The Agreement included changes to the standard natural gas franchise agreement template, approved by the AUC in Decision 20069-D01-2015. The parties agreed that ATCO would collect from consumers and pay to Beiseker a franchise fee in lieu of taxes. The municipal taxes clause of the standard franchise agreement template was removed from the Agreement.

Legislative Framework

Section 45 of the MGA deals with franchise agreements and provides, among other things, that a municipal council may, by agreement, grant a right, exclusive or otherwise, to a person to provide utility service in all or part of the municipality. The grant cannot exceed 20 years. Section 45(3) provides that before such an agreement is made, amended or renewed, it must be approved by the AUC. Similarly, section 49(1) of the Gas Utilities Act (“GUA”) provides that no franchise granted to any owner of a gas utility by any municipality within Alberta is valid until approved by the AUC.

In considering whether to approve the franchise, the AUC must determine whether the proposed agreement is necessary and proper for the public convenience, and properly serves the public interests, as set out in section 49(2) of the GUA.

AUC Findings

The AUC noted that the proposed franchise fee of 16.00 percent was below the 35 percent fee cap previously approved by the AUC. Also, the franchise fee percentage of 16.00 percent had been approved in Disposition 24115-D01-2018. The AUC also noted the term of the Agreement was within the 20-year maximum specified by the MGA.

The AUC considered the proposed changes to the standard gas franchise agreement template and noted that Beiseker had been paid franchise fees in lieu of taxes in previous franchise agreements. The AUC also noted that Beiseker had this option pursuant to Section 360 of the MGA.

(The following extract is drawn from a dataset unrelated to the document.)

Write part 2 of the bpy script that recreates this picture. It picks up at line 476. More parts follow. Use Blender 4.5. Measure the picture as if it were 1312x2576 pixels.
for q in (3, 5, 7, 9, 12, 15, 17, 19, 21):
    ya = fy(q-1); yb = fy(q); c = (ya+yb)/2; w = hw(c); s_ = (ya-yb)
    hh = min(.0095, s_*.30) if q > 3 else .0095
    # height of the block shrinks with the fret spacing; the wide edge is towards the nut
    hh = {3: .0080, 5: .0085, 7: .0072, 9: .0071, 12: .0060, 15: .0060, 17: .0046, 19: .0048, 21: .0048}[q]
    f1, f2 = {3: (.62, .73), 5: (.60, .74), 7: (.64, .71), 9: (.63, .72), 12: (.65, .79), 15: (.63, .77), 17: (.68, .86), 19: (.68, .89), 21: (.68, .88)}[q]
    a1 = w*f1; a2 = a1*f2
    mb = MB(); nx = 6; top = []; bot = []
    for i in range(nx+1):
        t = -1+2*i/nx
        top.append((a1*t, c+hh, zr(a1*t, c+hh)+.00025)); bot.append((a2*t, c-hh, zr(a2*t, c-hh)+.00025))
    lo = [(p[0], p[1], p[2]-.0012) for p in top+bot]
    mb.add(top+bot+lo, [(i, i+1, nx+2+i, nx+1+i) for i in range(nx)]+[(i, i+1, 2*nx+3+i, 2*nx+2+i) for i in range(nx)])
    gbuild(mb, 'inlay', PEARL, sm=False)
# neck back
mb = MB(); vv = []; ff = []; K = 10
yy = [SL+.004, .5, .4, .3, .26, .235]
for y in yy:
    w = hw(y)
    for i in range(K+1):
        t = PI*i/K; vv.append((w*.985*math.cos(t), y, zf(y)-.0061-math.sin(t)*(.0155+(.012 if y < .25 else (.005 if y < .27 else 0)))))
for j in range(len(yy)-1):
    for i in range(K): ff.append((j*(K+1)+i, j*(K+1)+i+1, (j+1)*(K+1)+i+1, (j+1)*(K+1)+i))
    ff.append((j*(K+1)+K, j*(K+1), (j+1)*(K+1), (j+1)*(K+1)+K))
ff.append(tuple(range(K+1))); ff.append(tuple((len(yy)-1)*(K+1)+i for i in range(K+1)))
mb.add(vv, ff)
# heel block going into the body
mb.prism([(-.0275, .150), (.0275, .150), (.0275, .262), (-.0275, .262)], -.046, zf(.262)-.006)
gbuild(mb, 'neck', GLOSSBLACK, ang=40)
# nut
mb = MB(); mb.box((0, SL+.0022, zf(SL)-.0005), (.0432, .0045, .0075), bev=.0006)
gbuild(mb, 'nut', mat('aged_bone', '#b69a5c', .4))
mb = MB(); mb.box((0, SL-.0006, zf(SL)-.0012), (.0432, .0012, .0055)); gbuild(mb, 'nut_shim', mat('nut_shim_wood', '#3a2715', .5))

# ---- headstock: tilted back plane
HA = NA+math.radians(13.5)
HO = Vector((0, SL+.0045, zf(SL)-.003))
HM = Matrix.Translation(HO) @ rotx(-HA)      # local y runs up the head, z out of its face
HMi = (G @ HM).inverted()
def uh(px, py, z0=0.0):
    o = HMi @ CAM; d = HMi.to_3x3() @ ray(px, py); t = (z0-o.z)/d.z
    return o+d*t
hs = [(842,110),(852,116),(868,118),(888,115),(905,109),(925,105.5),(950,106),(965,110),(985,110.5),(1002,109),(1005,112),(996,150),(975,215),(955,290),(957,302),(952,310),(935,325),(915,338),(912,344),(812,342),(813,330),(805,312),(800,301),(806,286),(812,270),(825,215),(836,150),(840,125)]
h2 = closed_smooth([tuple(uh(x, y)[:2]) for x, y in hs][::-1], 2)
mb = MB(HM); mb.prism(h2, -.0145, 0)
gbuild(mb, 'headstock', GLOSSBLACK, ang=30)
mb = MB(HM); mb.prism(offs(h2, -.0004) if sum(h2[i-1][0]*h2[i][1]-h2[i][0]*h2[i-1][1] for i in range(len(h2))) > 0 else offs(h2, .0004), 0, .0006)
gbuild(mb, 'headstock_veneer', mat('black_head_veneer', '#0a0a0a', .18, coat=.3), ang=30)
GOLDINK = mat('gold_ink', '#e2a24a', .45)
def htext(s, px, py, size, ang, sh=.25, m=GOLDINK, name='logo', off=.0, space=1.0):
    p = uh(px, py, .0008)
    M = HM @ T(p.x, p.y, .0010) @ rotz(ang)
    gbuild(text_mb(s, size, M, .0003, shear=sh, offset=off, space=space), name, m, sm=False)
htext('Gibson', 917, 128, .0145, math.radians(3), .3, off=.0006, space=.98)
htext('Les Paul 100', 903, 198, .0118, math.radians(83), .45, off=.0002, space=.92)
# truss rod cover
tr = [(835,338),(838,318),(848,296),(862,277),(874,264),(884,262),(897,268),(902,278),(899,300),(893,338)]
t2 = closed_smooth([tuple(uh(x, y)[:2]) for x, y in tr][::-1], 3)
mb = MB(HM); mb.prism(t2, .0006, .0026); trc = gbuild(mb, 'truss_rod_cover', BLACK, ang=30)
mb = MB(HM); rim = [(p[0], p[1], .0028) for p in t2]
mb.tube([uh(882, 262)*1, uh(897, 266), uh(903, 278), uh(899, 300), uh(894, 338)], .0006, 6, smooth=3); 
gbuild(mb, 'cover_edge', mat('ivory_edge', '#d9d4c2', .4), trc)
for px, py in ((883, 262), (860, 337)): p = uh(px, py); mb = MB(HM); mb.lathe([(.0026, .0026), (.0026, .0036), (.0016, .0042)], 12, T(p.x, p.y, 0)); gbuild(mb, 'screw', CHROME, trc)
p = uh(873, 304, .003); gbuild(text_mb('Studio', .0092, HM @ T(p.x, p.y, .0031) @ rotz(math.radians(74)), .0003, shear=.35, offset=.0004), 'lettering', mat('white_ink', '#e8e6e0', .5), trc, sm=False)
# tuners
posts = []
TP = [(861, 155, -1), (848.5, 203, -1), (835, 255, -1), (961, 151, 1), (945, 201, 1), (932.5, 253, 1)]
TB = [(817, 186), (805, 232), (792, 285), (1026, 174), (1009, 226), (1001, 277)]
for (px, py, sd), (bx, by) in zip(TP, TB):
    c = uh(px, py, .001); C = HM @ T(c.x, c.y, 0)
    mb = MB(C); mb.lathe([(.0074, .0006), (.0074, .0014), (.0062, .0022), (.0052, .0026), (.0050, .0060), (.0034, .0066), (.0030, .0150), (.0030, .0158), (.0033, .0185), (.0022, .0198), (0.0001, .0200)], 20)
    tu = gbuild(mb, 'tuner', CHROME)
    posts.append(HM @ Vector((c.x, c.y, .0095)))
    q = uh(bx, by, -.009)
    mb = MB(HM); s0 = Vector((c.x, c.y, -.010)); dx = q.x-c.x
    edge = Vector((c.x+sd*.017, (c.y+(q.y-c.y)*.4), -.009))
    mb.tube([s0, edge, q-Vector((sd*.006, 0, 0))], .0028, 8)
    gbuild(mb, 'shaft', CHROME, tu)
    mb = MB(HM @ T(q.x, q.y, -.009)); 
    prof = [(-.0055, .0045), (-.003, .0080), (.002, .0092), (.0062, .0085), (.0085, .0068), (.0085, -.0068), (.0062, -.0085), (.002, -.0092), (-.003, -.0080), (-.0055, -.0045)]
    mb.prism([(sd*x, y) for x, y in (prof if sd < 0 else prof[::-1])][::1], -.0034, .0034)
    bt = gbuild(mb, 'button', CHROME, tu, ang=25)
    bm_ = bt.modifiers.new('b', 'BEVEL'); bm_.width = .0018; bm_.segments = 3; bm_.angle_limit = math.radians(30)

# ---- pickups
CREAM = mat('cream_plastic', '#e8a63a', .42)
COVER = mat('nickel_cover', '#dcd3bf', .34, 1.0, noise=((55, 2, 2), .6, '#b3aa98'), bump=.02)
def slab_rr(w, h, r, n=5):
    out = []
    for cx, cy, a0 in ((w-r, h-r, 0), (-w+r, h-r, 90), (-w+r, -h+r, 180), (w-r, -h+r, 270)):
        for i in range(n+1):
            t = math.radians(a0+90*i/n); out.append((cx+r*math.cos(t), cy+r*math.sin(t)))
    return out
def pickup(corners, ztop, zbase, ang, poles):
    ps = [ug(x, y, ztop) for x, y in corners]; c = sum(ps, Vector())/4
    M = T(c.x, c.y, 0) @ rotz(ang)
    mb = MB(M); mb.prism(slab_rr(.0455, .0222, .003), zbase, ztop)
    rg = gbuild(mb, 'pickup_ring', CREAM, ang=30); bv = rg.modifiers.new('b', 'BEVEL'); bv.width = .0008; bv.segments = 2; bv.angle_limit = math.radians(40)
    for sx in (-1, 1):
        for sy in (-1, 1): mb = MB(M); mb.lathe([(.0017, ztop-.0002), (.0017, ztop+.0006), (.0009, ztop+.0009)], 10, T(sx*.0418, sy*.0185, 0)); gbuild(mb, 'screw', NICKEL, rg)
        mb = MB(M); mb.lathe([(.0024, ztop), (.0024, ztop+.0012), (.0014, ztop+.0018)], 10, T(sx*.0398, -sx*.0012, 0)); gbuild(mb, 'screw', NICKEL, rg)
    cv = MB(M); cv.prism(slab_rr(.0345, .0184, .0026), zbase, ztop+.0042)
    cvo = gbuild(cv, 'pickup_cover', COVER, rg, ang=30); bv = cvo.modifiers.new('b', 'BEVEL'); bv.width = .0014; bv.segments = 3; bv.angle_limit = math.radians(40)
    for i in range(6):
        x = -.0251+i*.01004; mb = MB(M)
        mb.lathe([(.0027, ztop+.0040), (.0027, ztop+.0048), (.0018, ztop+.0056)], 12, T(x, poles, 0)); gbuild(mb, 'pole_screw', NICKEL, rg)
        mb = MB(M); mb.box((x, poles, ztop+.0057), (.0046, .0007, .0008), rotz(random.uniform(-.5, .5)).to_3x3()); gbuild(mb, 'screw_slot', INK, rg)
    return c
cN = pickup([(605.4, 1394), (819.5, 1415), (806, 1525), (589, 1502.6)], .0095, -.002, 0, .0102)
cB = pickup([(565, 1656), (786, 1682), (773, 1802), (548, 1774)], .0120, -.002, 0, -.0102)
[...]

The AUC considered that the right granted to ATCO by Beiseker set forth in the Agreement was necessary and proper for the public convenience and would properly serve the public interests. Accordingly, the AUC approved the Agreement as filed. The AUC also approved ATCO’s Rate Rider A amount of 16.00 percent for customers in the Village of Beiseker, commencing on the date the proposed franchise agreement becomes effective.